Ok guys, so I'm getting the AMD 6600 XT and pairing it with the old i7 6700k by now. Even though it is a weak cpu for that video card, I'm sure it'll pump hard enough for 1080p/60Hz. I am personally fond of blue team for cpu's and red team for gpu's. Future says I'll be getting some 13th gen rig to push the new Radeon to its top performance.
 
Upgrade deals ARE out there, even for the cash constrained.

I recently purchased a combo off of the [H] For Sale forum for $180 that had an Asrock Taichi x370, 2x8G matching sticks of DDR4-2666, and a Ryzen 7 1700 with Wraith Spire cooler (Thanks, Chance_P). This was replacing a Lenovo Core i5 3xxx something-or-other ThinkCentre desktop for my cousin's wife that would not take an upgraded video card (her nVidia 660 was not working for the new game she wanted to play, and that particular Lenovo had known issues with newer video cards not even POSTing - I tried like hell to get my spare Radeon RX570 going in that machine, but no dice). The combo is rock solid, and after 3 different BIOS flashes to get it to current, she is drop-in-replacement ready for a better CPU whenever she wants it. Is it the fastest stuff? No, but she did get her entire core system replaced for $180 (still borrowing my spare RX 570 which works great with her game - both of her monitors are 1080p, so performance is definitely not an issue).

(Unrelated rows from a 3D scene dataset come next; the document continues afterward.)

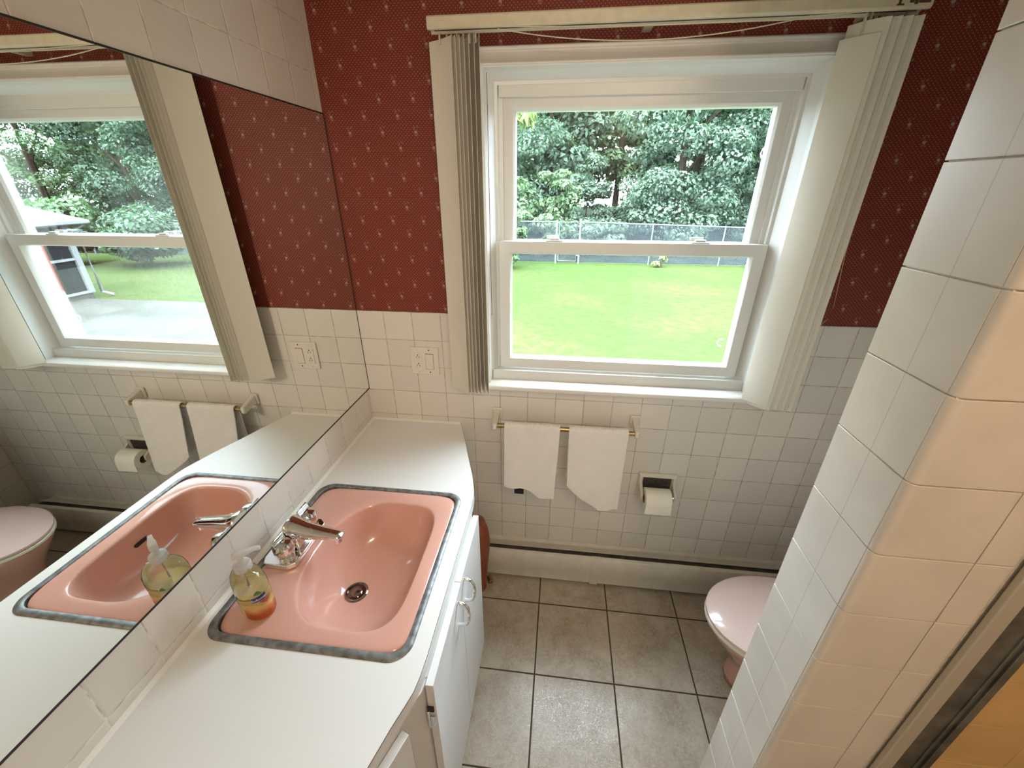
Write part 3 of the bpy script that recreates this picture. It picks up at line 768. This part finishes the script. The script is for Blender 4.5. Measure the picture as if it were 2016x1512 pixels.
MB().tube(ch, .0010, 6).build('bead_chain', M['brass'], vb, smooth=True)

# ================================================================= BASEBOARD HEATER
bh = thing('baseboard_heater', 'off-white metal baseboard heater along the floor below the window', 'heater', (1.2, -.001, .02))
HX0, HX1 = .40, 1.985
MB().prism([(-.0005, .02), (-.0005, .150), (-.004, .150), (-.010, .136), (-.030, .146), (-.066, .169), (-.070, .170), (-.070, .166), (-.030, .140), (-.012, .128), (-.008, .02)], HX0, HX1, axis=0).build('back_cover', M['heater'], bh)
bh2 = MB().prism([(-.100, .176), (-.104, .180), (-.118, .176), (-.120, .172), (-.1205, .090), (-.1145, .075), (-.1145, .018), (-.112, .018), (-.112, .076), (-.1165, .089), (-.1165, .170), (-.102, .173)], HX0 + .03, HX1, axis=0)
bh2.build('front_panel', M['heater'], bh, bevel=.001)
MB().box(HX0 + .01, -.100, .05, HX1 - .01, -.012, .128).build('element', M['heater_dark'], bh)
MB().prism([(-.100, .160), (-.098, .166), (-.066, .160), (-.05, .14)], HX0 + .01, HX1 - .01, axis=0).build('damper', M['heater_dark'], bh)
MB().prism([(-.101, .179), (-.106, .1835), (-.1195, .1785), (-.1222, .173), (-.1228, .089), (-.1168, .074), (-.1168, .012), (-.112, .012), (-.1125, .075), (-.118, .089), (-.118, .172)], 1.006, 1.042, axis=0).build('joint_cover', M['heater'], bh, bevel=.001)
for x in (HX0 + .001, HX1 - .016): MB().box(x, -.110, .018, x + .015, -.001, .150).build('end_cap', M['heater'], bh, bevel=.003)
pf_ = thing('pipe_fitting', 'small brass pipe fitting on the floor by cabinet and heater', 'pipe fitting', (.535, -.15, 0))
MB().lathe([(.014, 0), (.014, .016), (.010, .018), (.010, .034), (.0005, .036)], (.535, -.15, 0), 16).build('brass_cap', M['brass'], pf_, smooth=True)
MB().tube([(.535, -.15, .02), (.51, -.145, .022), (.47, -.14, .022)], .008, 10).build('pipe', M['soot'], pf_, smooth=True)

# ================================================================= RUST BROWN JAR
jr = thing('floor_jar', 'rust-brown rounded jar half hidden behind the cabinet door', 'jar', (.487, -.185, 0))
MB().lathe([(.030, 0), (.034, .004), (.040, .08), (.048, .18), (.0555, .25), (.058, .29), (.0565, .33), (.049, .375), (.040, .398), (.036, .405), (.034, .402), (.030, .39)], (.487, -.185, 0), 32).build('body', M['rust'], jr, smooth=True)
MB().lathe([(.038, .404), (.040, .409), (.036, .416), (.012, .421), (.0005, .422)], (.487, -.185, 0), 28).build('lid', M['rust'], jr, smooth=True)

# ================================================================= TOILET
tl = thing('toilet', 'pink toilet with closed pale lid behind the tiled partition', 'toilet', (1.72, -.465, 0))
TY = -.462
def egg(cx, a, b, z, n=40, back=None, p=2.0):
    out = []
    for k in range(n):
        t = 2 * PI * k / n; c, s_ = math.cos(t), math.sin(t)
        x = cx + a * c if c < 0 else cx + (back or a) * (abs(c) ** .75)
        out.append((x, TY + b * s_, z))
    return out
bowl = [egg(1.675, .185, .112, 0, back=.23), egg(1.675, .178, .106, .03, back=.22), egg(1.68, .16, .098, .10, back=.22), egg(1.665, .19, .122, .18, back=.24), egg(1.645, .225, .150, .25, back=.26), egg(1.632, .243, .168, .300, back=.27), egg(1.63, .247, .172, .322, back=.27), egg(1.63, .235, .160, .326, back=.26)]
MB().rings(bowl).build('bowl', M['pink'], tl, smooth=True, sub=1)
MB().rings([egg(1.625, .245, .172, .3265, back=.255), egg(1.625, .252, .179, .331, back=.26), egg(1.625, .252, .179, .340, back=.26), egg(1.625, .246, .173, .3445, back=.255)]).build('seat', M['seat_white'], tl, smooth=True)
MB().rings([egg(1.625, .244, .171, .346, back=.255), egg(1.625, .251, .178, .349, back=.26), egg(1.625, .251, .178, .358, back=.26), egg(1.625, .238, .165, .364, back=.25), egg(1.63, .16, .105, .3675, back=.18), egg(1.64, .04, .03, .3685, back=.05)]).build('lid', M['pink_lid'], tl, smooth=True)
MB().box(1.872, TY - .11, .34, 1.905, TY + .11, .362).build('hinge', M['pink_lid'], tl, bevel=.006)
tk = MB().box(1.925, TY - .24, .34, 2.125, TY + .24, .66).build('tank', M['pink'], tl, bevel=.02, seg=4)
MB().box(1.915, TY - .25, .6605, 2.13, TY + .25, .692).build('tank_lid', M['pink'], tl, bevel=.01, seg=3)
MB().box(1.84, TY - .10, .10, 2.05, TY + .10, .345).build('tank_foot', M['pink'], tl, bevel=.02, seg=3)
MB().tube([(1.924, TY + .16, .60), (1.905, TY + .16, .60), (1.902, TY + .09, .595)], .006, 10).build('flush_lever', M['chrome'], tl, smooth=True)

# ================================================================= SHOWER DOOR TRACK
sd = thing('shower_door_jamb', 'grey metal shower door jamb fixed to the tan tiled wall', 'door jamb', (1.43, PY0, .02))
MB().box(1.3934, PY0 - .010, .02, 1.4165, PY0 - .0002, H - .01).build('edge_strip', M['metal_white'], sd, bevel=.002, seg=3)
jm = MB(); jm.box(1.417, PY0 - .003, .02, 1.4735, PY0 - .0002, H - .01); jm.box(1.452, PY0 - .0055, .02, 1.456, PY0 - .002, H - .01); jm.box(1.462, PY0 - .007, .02, 1.4735, PY0 - .002, H - .01)
jm.build('channel', M['metal_grey'], sd, bevel=.0008)

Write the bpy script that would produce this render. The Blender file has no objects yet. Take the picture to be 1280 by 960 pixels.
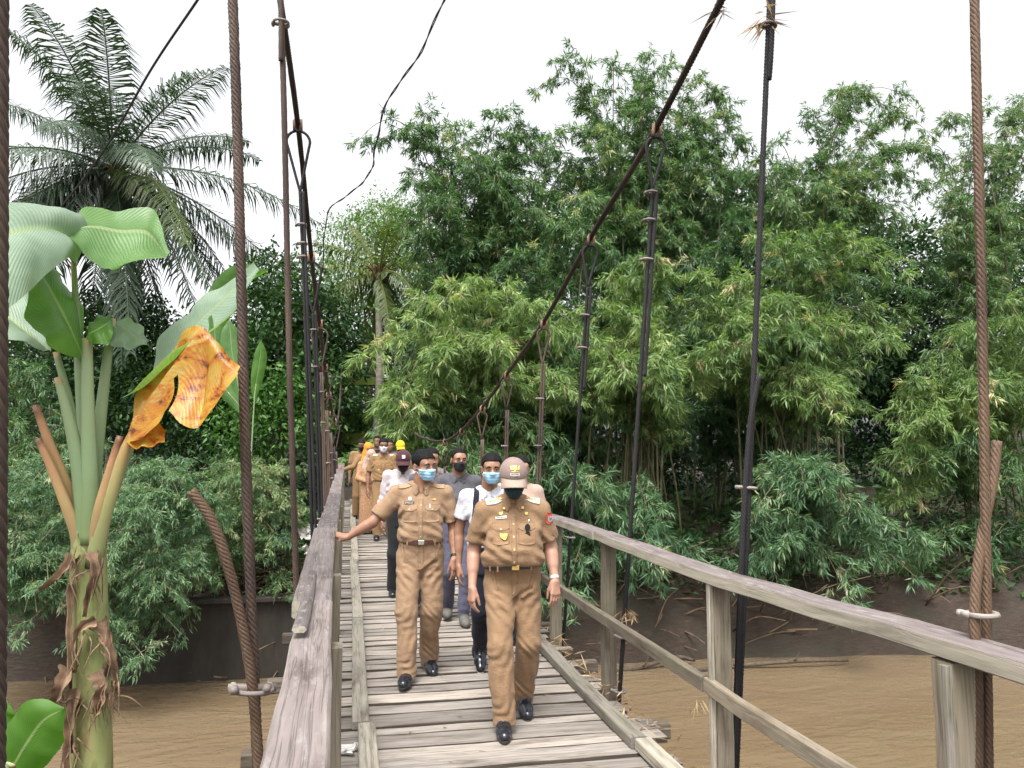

To be complete - she had an empty ATX tower case sitting around in the attic, and she had already replaced the power supply in the Lenovo with a Corsair 750W due to prior PSU failure a couple of years back. We migrated over the power supply, the hard drive and the SATA SSD (for OS) from the Lenovo into the new case and did a fresh Windows Install on the SSD. On top of all of that she insisted on doing the build herself while I supervised. I accepted payment for my labor in Waffle House :). She didn't have a bunch of money to spend on this, but I did not see any better deal bang-for-buck wise and she has SO MUCH room to upgrade later on the cheap when/if she wants to.